Google is rolling out two separate changes to how Android handles backups — and they move in opposite directions. One gives users more power to stop certain data from being uploaded automatically. The other adds an entirely new category of backup, letting local files on the phone get a second home in Google Drive.

New Opt-Out Switches for Messages, Call History, and Settings

Android backup has traditionally handled certain data types automatically, with little user input. That's changing. Google is introducing individual toggles that let people turn off backup for three specific categories:

  • Messages
  • Call history
  • Device settings

Each of these can now be disabled on its own, rather than being bundled into an all-or-nothing backup decision. That matters because these categories were previously backed up by default, without a simple way to exclude just one of them.

What the Messaging Toggle Actually Covers

The messaging control is labeled in a way that only references two message types, but it actually governs three: SMS, MMS, and RCS. Anyone relying on the label alone could assume RCS messages are excluded from the toggle's effect when they aren't.

Call History and Settings Get Independent Controls

Call history and device settings each have their own dedicated switch, separate from messaging. This lets someone, for example, stop call logs from syncing to the cloud while still allowing settings or messages to back up normally — a level of granularity that wasn't previously available.

These new switches join per-app backup controls that have already started appearing through Google Play services, suggesting Google is moving toward more modular, user-controlled backup across the board. Importantly, none of this requires disabling Android backup entirely — users can now fine-tune what leaves the device instead of choosing between "everything" or "nothing."

A New Documents Backup Feature for Google Drive

While those toggles limit what gets backed up, a separate feature expands it. Documents backup lets Android save supported local files directly into Google Drive, giving files stored only on the device a cloud-based counterpart.

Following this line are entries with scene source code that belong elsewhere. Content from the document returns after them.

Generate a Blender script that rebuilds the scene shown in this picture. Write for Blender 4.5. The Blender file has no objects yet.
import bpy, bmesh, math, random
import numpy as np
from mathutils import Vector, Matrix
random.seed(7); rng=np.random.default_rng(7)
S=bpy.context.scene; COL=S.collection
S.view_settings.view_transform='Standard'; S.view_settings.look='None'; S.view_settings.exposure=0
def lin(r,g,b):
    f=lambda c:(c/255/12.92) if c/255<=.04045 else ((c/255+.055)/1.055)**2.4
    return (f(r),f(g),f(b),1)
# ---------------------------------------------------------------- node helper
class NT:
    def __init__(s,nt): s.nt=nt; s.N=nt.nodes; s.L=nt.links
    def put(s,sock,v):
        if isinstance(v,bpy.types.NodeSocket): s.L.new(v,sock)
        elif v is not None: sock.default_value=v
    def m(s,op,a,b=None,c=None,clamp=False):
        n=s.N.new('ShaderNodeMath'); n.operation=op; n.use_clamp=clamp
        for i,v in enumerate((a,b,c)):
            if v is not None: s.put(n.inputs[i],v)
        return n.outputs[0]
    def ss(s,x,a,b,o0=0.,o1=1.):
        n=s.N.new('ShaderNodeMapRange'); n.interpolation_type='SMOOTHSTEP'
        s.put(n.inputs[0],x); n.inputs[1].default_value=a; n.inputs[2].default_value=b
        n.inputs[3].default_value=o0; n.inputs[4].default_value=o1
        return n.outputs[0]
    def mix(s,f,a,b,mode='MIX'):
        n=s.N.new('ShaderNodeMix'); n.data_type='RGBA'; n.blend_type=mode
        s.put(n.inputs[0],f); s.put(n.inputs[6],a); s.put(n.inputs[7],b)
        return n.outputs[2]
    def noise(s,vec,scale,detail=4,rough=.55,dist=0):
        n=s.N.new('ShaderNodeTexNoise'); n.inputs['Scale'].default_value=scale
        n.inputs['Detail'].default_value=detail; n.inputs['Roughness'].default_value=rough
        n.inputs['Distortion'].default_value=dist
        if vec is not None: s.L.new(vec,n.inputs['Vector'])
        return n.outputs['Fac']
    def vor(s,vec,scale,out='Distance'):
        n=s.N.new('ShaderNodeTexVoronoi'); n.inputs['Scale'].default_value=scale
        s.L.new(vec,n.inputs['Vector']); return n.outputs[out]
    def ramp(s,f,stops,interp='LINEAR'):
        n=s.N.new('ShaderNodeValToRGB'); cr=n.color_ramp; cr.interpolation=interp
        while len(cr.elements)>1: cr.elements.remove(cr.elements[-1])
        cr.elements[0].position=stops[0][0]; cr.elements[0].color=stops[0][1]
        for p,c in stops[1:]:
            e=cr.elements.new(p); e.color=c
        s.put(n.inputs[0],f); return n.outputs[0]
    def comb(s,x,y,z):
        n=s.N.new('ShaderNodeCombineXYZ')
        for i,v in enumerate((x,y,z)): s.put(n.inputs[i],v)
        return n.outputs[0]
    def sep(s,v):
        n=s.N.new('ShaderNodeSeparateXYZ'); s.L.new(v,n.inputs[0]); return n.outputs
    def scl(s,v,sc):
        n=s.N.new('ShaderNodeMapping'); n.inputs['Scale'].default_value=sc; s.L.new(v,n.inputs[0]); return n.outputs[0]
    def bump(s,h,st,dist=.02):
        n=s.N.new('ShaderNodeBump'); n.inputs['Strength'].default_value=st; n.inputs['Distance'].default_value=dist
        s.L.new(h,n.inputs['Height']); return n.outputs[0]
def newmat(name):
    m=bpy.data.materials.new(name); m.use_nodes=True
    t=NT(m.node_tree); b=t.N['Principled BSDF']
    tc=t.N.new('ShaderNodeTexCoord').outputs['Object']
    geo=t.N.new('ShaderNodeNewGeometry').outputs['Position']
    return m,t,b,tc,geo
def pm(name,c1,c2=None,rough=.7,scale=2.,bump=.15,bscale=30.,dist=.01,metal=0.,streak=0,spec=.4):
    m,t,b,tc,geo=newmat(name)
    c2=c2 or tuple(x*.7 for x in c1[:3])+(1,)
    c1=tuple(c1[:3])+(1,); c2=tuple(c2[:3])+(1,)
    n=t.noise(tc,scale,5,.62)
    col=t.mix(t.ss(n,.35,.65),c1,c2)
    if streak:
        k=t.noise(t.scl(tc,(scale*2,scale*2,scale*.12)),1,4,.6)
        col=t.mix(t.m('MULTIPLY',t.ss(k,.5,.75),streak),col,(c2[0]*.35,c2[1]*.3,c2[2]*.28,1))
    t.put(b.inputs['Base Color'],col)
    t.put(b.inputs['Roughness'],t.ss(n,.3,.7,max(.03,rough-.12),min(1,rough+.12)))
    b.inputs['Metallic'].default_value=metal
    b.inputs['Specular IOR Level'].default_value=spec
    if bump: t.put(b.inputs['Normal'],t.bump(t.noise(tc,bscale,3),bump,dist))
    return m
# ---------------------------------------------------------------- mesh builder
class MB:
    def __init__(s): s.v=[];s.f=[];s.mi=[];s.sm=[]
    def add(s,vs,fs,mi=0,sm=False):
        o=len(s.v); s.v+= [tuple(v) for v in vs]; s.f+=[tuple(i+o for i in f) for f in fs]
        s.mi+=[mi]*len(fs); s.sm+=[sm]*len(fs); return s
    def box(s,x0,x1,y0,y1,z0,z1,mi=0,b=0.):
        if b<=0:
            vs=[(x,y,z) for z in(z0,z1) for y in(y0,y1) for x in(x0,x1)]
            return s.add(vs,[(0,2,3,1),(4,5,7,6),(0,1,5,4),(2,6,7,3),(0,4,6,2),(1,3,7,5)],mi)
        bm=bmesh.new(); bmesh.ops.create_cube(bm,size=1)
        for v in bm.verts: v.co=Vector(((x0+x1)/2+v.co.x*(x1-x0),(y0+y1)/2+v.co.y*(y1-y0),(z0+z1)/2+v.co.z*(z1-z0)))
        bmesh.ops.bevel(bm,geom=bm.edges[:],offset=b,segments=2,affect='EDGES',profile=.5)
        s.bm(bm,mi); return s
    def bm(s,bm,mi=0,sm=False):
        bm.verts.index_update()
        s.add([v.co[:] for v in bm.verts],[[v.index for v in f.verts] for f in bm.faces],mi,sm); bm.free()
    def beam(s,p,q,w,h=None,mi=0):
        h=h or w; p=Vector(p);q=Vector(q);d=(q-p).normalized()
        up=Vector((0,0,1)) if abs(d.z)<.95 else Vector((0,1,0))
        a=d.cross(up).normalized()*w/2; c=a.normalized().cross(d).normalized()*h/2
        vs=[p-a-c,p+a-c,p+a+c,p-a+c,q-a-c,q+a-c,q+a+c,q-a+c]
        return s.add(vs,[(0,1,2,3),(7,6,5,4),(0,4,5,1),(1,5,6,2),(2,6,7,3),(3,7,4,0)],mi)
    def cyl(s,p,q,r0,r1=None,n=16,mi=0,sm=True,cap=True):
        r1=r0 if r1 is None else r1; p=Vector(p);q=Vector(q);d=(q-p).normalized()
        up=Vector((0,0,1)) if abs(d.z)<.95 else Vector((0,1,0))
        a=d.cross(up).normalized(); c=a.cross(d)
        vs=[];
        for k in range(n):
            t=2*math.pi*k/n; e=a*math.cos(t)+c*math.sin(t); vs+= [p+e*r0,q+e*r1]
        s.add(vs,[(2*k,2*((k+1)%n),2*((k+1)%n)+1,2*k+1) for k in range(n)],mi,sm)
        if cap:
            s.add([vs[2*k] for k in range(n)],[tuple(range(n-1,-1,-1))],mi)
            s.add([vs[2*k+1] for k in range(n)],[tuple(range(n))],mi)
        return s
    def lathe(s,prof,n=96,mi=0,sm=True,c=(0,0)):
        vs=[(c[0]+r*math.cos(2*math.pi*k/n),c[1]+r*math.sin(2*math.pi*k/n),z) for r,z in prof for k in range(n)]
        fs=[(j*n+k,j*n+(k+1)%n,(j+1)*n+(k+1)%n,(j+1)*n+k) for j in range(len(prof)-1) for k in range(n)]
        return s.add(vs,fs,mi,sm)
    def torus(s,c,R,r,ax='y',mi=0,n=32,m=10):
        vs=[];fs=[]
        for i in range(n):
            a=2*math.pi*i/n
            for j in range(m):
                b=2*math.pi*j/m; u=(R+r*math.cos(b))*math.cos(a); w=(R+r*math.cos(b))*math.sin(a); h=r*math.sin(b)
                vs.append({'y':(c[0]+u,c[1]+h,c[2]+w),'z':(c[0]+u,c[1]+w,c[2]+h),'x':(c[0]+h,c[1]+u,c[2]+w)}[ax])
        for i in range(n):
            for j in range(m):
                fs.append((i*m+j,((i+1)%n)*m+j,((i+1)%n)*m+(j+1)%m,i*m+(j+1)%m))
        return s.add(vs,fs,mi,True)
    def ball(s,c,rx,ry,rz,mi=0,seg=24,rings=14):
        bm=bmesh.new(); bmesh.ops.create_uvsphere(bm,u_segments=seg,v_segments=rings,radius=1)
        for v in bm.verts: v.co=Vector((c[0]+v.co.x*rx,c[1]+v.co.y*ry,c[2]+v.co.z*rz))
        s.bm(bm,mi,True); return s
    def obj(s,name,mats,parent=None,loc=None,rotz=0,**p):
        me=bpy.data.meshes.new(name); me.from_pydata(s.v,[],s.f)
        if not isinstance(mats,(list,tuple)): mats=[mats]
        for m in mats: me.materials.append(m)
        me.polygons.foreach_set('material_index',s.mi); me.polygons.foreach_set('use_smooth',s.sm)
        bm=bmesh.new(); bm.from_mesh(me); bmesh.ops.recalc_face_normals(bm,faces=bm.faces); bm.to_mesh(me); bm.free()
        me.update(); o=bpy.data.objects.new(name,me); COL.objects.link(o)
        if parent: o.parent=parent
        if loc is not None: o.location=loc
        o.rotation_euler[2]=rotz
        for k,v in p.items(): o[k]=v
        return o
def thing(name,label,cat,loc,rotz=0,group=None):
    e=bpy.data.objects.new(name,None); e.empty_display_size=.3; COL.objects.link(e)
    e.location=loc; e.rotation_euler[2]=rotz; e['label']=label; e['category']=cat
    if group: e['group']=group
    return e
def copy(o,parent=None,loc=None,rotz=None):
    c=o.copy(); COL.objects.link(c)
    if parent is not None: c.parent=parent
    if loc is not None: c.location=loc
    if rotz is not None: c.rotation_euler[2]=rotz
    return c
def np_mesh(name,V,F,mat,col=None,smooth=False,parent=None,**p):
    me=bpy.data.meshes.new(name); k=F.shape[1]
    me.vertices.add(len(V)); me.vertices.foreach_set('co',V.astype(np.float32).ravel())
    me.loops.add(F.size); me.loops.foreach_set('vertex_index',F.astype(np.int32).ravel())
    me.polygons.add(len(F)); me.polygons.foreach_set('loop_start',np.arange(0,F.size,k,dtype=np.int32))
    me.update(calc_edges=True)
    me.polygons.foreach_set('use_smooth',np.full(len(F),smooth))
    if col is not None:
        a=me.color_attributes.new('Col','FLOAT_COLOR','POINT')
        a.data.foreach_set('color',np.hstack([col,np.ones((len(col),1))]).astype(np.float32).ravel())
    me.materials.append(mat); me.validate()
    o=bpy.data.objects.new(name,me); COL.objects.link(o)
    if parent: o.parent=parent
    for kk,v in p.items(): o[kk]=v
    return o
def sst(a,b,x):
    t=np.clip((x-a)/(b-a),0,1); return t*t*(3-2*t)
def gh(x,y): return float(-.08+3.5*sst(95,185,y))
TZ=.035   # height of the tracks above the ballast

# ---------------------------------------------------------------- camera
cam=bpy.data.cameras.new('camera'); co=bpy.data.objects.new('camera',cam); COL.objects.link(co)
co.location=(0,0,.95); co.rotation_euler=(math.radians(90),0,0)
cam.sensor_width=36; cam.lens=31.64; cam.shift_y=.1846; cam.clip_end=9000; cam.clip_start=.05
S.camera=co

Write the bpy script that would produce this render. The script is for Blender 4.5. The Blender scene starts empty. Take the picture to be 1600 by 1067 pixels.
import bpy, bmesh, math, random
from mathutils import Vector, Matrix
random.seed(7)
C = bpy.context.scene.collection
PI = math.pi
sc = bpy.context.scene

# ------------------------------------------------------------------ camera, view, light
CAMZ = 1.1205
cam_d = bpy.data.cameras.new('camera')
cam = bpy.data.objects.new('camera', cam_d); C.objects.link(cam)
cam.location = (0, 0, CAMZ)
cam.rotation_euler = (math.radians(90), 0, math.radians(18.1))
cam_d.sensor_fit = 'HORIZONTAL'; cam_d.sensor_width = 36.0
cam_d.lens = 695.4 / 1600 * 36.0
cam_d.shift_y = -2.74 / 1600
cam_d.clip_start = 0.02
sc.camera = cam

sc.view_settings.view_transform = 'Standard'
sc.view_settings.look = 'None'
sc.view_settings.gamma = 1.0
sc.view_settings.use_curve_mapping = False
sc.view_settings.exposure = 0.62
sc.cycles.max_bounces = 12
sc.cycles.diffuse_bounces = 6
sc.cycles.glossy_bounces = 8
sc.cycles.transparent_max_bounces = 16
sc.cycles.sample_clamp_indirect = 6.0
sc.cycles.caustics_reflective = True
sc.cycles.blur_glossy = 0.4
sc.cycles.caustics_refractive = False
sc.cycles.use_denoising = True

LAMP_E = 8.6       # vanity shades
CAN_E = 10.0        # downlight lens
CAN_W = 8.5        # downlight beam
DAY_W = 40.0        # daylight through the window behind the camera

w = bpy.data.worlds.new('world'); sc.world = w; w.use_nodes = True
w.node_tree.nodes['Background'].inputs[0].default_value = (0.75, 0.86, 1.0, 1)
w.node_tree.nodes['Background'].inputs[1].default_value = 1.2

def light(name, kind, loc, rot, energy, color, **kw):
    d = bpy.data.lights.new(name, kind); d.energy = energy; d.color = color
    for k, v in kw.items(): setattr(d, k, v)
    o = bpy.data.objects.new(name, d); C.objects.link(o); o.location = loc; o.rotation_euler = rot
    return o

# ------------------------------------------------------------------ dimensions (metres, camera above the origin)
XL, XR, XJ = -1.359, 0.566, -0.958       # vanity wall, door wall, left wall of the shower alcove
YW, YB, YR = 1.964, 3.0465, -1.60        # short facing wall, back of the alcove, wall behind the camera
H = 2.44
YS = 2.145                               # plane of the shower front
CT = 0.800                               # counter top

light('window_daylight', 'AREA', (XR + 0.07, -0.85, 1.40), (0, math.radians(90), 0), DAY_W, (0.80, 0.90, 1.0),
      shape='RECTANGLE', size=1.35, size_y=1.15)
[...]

This feature was first flagged in Google Play services release notes back in February, though the functioning controls only recently became visible in the latest rollout.

How the Backup Schedule Works

Once turned on, Documents backup uploads eligible files automatically on Android's regular daily backup cycle. Users aren't limited to waiting for that cycle, though — a manual backup option lets someone trigger an upload immediately if they want the most current version saved right away.

Where Files End Up and What's Supported

Backed-up files land in Google Drive inside a folder named after the specific device they came from. Supported file types include PDFs and common Office document formats, along with other locally stored documents.

This Isn't Live Sync

It's worth being clear about what Documents backup is not: it isn't real-time syncing. Editing a file in Drive won't update the version on the phone, and editing the local file won't automatically push changes back up to Drive. Each backup is effectively a snapshot, not a continuously mirrored copy.

Storage and Privacy Considerations

Because all of this backup data — old and new — counts against a user's Google Account storage, the changes have direct implications for people already close to their limit.

Expected Storage Impact

Google anticipates the broader set of changes will add roughly 40MB of storage use for the average user. Documents backup specifically could use more than that, depending on how many and how large the locally stored files are.

Encryption and Deletion Behavior

Files are encrypted while in transit between the device and Google's servers. One detail users should note: turning off Documents backup does not delete anything already uploaded to Drive. Anyone wanting those files removed will need to delete them manually rather than assuming the toggle handles it.

Rollout Timeline

The update is rolling out through Google Play services version 26.25. Because of how staged rollouts typically work, it may take time before it reaches every compatible device — so not seeing the new controls immediately doesn't necessarily mean a phone is excluded.